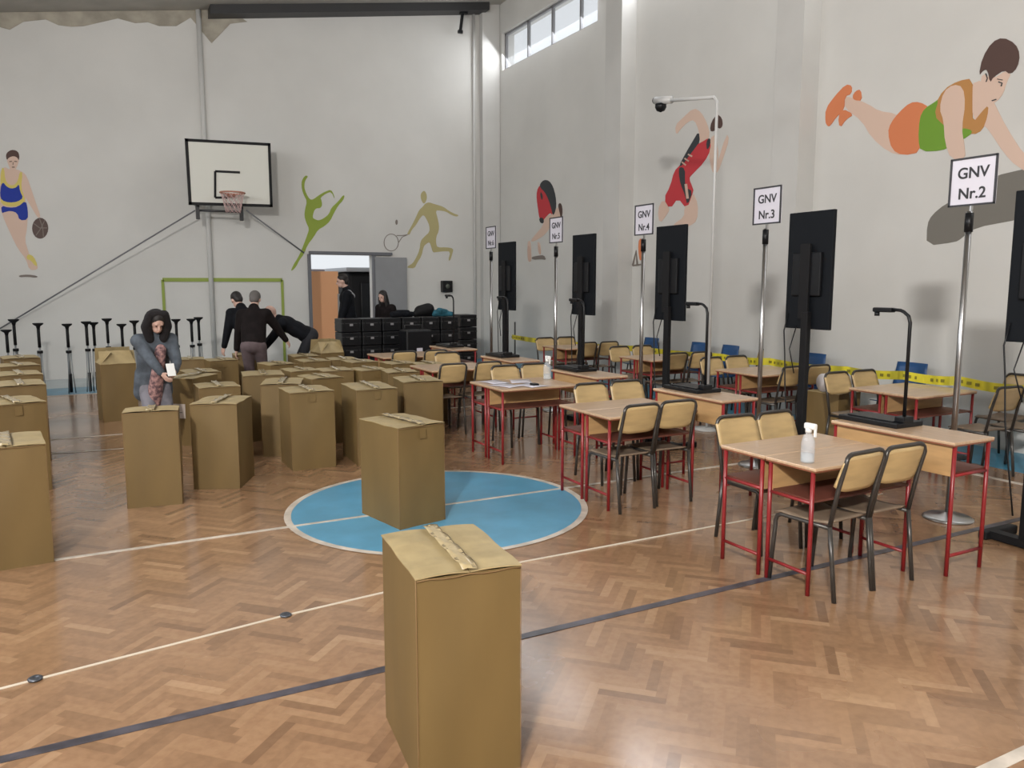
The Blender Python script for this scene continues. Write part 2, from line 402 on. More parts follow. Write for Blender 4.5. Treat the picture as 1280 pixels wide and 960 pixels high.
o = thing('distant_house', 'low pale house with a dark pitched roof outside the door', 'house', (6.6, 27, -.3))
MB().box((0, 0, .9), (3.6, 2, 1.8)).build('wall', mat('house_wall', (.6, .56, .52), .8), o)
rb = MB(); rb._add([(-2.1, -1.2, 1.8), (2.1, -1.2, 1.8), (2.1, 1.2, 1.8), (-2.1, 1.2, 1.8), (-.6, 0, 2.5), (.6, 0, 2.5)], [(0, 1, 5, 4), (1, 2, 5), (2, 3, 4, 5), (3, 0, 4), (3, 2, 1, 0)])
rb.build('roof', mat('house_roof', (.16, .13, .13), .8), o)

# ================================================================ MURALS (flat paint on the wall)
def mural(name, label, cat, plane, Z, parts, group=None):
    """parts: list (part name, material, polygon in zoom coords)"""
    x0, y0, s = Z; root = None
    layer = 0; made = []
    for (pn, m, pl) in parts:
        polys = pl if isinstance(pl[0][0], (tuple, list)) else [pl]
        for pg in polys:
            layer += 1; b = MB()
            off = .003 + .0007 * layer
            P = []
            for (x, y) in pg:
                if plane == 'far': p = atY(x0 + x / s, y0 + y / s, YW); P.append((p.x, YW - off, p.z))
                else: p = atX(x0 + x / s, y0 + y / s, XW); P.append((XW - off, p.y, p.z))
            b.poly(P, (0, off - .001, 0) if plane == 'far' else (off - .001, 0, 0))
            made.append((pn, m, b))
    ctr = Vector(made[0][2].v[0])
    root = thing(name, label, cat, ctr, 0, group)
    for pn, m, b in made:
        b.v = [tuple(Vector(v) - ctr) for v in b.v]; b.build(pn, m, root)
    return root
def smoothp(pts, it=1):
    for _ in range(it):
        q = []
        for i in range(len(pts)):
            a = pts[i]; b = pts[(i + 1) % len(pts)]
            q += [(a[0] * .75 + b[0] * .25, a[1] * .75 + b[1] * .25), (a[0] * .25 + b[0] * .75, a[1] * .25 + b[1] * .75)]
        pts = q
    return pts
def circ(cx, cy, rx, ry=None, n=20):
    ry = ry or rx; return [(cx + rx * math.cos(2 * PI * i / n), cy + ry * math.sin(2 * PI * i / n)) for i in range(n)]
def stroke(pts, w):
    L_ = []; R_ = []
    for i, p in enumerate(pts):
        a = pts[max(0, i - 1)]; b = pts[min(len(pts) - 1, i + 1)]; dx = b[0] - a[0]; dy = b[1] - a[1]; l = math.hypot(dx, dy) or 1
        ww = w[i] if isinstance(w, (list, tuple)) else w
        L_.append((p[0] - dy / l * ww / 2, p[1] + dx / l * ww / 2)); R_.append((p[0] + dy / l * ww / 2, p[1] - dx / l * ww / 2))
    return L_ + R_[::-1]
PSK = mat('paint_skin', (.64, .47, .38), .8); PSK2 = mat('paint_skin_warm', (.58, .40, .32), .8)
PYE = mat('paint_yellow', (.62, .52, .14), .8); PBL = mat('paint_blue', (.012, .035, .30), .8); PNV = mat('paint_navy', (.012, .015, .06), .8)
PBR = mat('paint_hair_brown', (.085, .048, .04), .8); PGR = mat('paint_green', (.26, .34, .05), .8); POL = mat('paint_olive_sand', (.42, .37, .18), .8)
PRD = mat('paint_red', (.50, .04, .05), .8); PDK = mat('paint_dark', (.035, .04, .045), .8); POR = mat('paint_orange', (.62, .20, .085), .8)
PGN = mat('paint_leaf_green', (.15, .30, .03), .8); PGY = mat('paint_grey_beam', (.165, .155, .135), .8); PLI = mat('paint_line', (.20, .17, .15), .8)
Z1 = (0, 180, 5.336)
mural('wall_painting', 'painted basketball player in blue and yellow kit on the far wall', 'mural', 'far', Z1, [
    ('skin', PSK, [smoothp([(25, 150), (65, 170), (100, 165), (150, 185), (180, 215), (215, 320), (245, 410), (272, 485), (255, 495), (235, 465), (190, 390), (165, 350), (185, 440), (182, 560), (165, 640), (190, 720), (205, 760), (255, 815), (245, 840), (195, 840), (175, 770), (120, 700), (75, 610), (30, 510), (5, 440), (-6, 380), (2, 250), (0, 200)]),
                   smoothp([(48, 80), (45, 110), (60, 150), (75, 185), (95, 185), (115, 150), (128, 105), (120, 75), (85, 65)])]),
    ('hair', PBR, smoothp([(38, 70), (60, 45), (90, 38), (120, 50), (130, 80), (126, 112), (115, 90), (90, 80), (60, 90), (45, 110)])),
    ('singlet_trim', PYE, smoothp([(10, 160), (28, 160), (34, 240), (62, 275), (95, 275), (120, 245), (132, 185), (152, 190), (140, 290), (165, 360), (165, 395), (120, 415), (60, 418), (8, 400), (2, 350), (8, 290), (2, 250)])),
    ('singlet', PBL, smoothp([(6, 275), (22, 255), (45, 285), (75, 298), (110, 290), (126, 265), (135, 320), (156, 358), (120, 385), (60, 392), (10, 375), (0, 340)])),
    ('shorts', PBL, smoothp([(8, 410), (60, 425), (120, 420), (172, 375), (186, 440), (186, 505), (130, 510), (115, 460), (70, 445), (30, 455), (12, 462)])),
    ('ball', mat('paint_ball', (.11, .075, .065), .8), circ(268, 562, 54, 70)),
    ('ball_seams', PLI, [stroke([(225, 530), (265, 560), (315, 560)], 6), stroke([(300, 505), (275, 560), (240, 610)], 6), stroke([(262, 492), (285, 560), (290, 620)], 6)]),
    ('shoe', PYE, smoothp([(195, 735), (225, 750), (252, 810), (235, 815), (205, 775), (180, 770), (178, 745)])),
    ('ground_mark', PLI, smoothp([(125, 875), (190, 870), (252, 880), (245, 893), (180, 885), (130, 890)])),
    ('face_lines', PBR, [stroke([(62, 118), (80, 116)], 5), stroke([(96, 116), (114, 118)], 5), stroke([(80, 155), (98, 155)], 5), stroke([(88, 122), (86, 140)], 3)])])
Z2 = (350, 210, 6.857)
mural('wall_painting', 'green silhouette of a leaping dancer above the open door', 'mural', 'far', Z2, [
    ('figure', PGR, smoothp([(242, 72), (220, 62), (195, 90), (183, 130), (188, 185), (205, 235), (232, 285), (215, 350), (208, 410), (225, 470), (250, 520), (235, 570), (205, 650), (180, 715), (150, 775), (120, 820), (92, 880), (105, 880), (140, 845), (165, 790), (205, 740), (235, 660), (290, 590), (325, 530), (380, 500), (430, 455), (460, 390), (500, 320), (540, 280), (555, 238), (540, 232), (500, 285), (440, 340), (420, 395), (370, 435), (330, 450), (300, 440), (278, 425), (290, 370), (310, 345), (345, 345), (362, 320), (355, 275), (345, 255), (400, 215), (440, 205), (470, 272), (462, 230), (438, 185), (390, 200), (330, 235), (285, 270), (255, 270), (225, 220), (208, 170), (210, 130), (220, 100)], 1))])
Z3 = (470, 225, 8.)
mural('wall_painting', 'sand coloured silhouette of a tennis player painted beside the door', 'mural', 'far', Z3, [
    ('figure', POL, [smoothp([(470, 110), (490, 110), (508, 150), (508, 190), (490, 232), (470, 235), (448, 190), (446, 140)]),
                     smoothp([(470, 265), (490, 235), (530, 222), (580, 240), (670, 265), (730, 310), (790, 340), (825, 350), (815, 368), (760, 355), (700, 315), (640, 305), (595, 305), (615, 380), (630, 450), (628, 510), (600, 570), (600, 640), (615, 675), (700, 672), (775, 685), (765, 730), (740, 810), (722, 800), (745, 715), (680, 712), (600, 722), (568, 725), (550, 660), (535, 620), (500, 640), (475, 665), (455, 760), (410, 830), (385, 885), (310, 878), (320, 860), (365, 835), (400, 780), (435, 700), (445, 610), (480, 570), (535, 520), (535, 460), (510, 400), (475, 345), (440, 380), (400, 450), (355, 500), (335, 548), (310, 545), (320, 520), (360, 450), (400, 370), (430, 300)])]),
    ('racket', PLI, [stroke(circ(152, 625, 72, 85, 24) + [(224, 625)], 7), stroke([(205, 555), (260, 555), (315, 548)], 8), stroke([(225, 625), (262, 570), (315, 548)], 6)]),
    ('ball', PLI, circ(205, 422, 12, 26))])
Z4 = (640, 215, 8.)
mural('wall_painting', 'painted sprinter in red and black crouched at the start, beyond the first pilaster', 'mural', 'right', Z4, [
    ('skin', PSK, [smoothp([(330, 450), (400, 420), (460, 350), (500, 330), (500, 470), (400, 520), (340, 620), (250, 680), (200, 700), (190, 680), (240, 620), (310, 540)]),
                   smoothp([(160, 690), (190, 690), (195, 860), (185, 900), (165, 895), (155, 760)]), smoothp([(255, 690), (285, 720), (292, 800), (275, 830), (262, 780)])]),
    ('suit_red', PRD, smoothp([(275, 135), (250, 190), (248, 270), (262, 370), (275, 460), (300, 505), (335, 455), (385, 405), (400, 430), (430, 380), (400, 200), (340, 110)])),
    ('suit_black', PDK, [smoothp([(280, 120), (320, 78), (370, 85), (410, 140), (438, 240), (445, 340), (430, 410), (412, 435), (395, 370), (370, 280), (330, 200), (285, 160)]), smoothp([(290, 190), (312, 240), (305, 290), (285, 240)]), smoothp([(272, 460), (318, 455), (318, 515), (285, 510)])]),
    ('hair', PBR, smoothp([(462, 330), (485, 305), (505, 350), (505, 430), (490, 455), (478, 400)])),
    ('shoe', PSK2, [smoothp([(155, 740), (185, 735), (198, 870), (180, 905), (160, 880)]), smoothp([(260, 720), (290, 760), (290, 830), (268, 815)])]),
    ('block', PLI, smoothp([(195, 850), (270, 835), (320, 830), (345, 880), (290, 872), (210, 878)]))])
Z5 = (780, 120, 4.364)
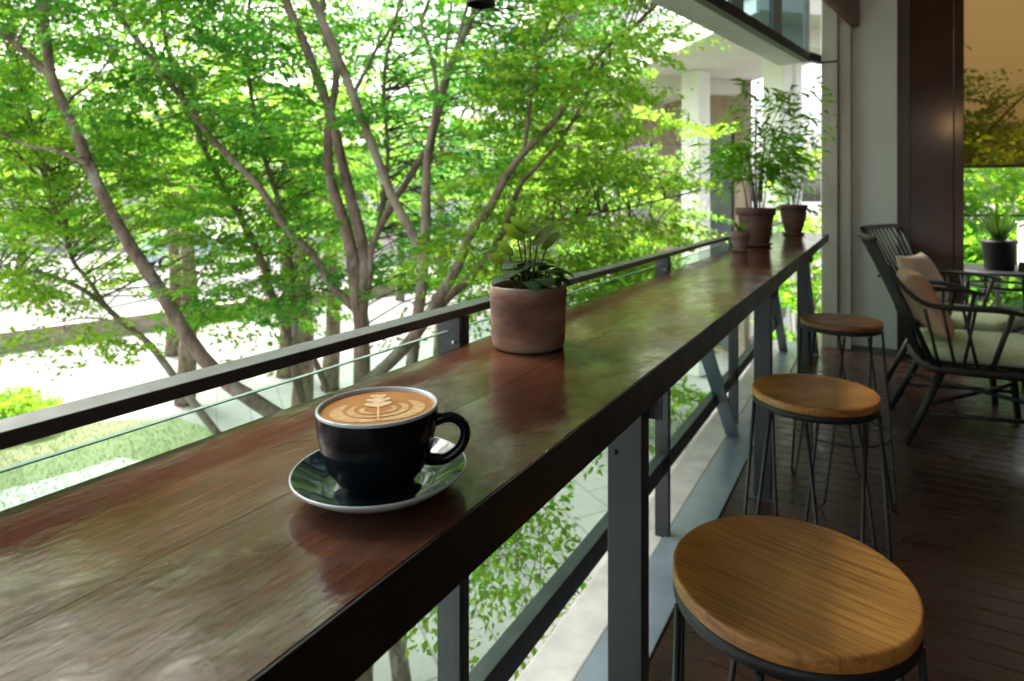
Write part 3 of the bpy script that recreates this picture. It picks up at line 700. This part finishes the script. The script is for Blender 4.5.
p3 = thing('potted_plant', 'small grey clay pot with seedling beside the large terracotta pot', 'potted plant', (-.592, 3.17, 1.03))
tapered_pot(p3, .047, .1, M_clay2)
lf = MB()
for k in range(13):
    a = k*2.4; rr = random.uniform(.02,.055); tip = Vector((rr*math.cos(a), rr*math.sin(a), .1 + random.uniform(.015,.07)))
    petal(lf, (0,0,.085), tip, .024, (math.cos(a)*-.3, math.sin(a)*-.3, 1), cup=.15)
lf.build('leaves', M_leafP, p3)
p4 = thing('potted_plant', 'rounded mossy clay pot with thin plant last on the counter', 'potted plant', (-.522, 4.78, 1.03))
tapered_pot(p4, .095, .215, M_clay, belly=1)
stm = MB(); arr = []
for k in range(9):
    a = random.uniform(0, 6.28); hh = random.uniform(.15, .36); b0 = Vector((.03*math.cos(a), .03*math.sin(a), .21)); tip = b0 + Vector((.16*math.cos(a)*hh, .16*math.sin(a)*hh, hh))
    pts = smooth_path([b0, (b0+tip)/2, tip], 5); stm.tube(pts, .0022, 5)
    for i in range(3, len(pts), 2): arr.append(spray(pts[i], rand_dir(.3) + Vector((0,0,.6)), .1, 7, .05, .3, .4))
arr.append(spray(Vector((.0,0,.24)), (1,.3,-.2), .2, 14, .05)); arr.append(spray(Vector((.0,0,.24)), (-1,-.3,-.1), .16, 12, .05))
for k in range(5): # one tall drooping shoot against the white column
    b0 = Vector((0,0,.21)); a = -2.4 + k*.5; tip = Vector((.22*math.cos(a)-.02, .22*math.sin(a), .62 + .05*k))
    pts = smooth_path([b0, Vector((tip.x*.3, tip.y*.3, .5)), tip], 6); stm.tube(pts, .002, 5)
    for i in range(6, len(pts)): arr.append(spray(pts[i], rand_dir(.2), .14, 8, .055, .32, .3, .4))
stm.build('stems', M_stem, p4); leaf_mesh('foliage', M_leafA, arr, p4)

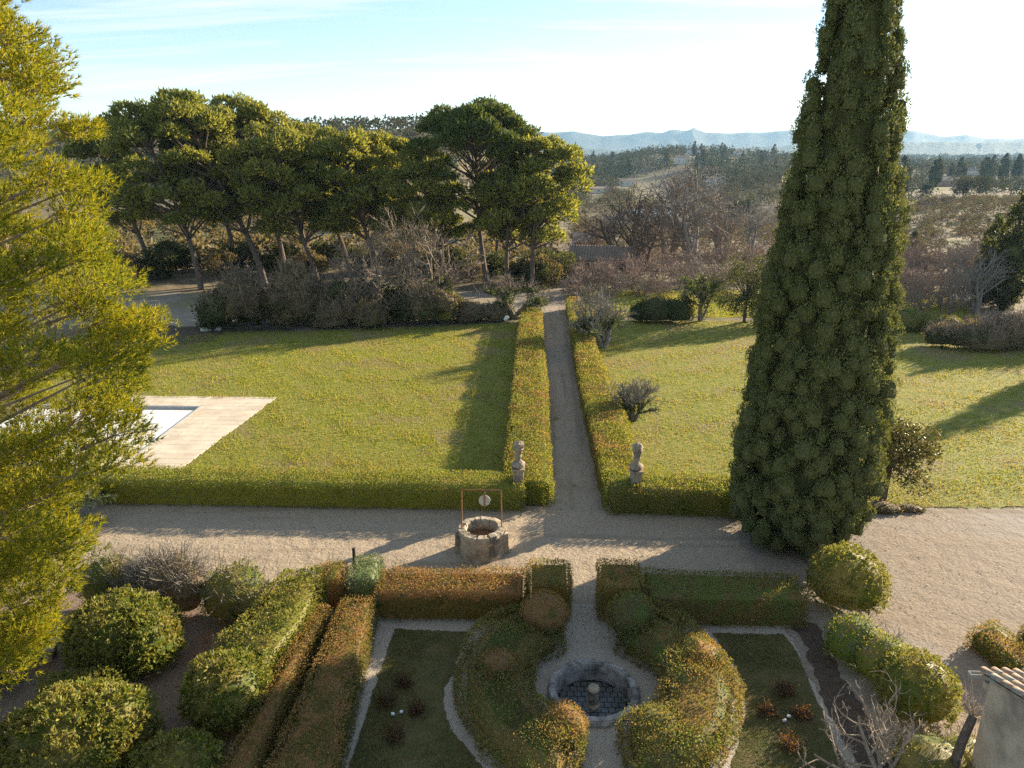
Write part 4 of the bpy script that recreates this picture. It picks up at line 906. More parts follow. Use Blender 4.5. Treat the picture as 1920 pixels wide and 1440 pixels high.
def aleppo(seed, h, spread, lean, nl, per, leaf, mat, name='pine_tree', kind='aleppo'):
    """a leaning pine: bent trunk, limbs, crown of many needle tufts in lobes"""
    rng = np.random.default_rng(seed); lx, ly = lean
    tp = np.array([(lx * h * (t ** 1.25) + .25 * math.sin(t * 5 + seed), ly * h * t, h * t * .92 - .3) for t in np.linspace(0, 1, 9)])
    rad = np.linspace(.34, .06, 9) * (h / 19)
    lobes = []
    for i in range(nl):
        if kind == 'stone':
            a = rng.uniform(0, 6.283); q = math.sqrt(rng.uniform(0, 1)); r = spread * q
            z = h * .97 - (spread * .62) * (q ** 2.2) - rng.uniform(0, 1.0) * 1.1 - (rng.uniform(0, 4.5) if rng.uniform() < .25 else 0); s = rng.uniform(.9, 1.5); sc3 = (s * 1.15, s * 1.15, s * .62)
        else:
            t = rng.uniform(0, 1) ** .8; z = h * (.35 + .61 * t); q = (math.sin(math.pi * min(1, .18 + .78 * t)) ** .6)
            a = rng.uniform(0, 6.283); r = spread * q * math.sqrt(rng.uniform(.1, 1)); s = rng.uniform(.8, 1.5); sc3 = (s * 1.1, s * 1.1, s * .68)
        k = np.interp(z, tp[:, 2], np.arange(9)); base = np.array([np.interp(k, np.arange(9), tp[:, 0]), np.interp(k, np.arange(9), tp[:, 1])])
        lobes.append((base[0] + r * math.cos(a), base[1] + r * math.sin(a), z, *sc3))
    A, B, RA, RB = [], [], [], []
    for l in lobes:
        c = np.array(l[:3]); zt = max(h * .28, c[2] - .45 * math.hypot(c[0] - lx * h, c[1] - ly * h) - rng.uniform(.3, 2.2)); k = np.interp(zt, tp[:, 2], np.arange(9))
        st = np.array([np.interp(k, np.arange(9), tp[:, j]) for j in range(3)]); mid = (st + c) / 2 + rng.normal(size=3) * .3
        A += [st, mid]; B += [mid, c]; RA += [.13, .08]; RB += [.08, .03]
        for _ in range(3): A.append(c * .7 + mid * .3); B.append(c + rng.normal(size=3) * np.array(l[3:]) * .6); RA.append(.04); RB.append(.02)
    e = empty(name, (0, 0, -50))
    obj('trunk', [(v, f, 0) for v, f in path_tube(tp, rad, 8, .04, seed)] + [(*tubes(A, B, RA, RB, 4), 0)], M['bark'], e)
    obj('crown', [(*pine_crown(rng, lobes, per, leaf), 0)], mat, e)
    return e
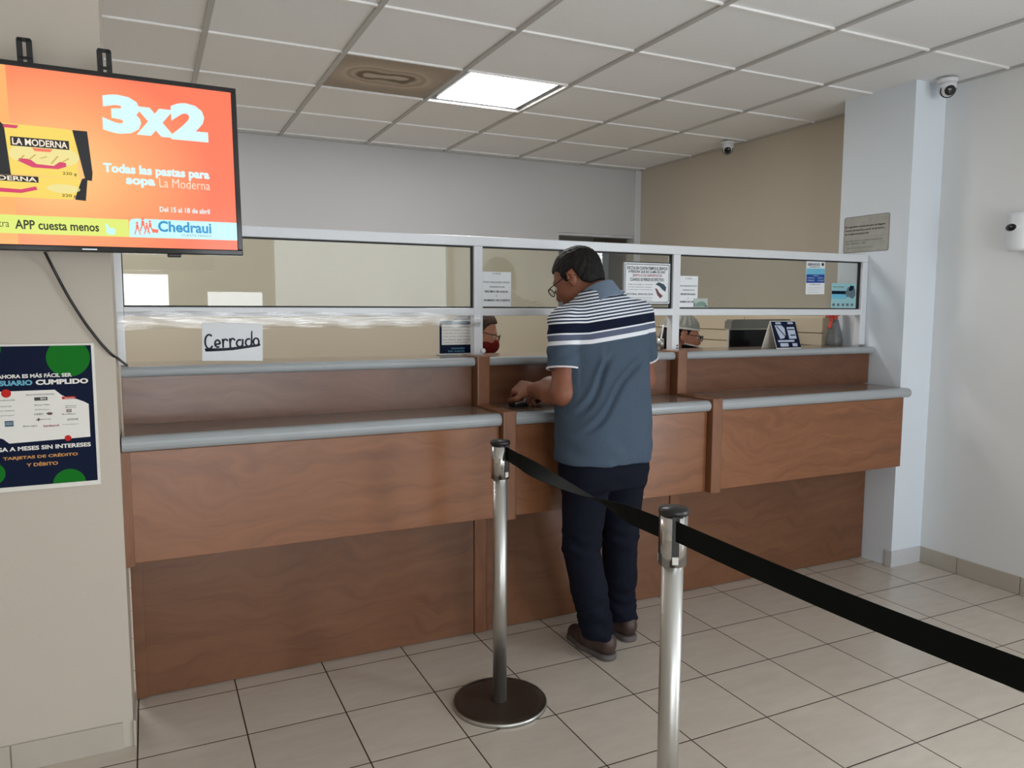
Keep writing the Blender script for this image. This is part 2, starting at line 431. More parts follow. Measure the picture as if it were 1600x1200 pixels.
══════════════════════════════
- TASK
From the first line of the material down to the line containing "rb.build('roof', mat('house_roof', (.16, .13, .13), .8), o)", inclusive, return each line exactly, skipping any picture.

- EXERCISE RESULT
The Blender Python script for this scene continues. Write part 2, from line 402 on. More parts follow. Write for Blender 4.5. Treat the picture as 1280 pixels wide and 960 pixels high.
o = thing('distant_house', 'low pale house with a dark pitched roof outside the door', 'house', (6.6, 27, -.3))
MB().box((0, 0, .9), (3.6, 2, 1.8)).build('wall', mat('house_wall', (.6, .56, .52), .8), o)
rb = MB(); rb._add([(-2.1, -1.2, 1.8), (2.1, -1.2, 1.8), (2.1, 1.2, 1.8), (-2.1, 1.2, 1.8), (-.6, 0, 2.5), (.6, 0, 2.5)], [(0, 1, 5, 4), (1, 2, 5), (2, 3, 4, 5), (3, 0, 4), (3, 2, 1, 0)])
rb.build('roof', mat('house_roof', (.16, .13, .13), .8), o)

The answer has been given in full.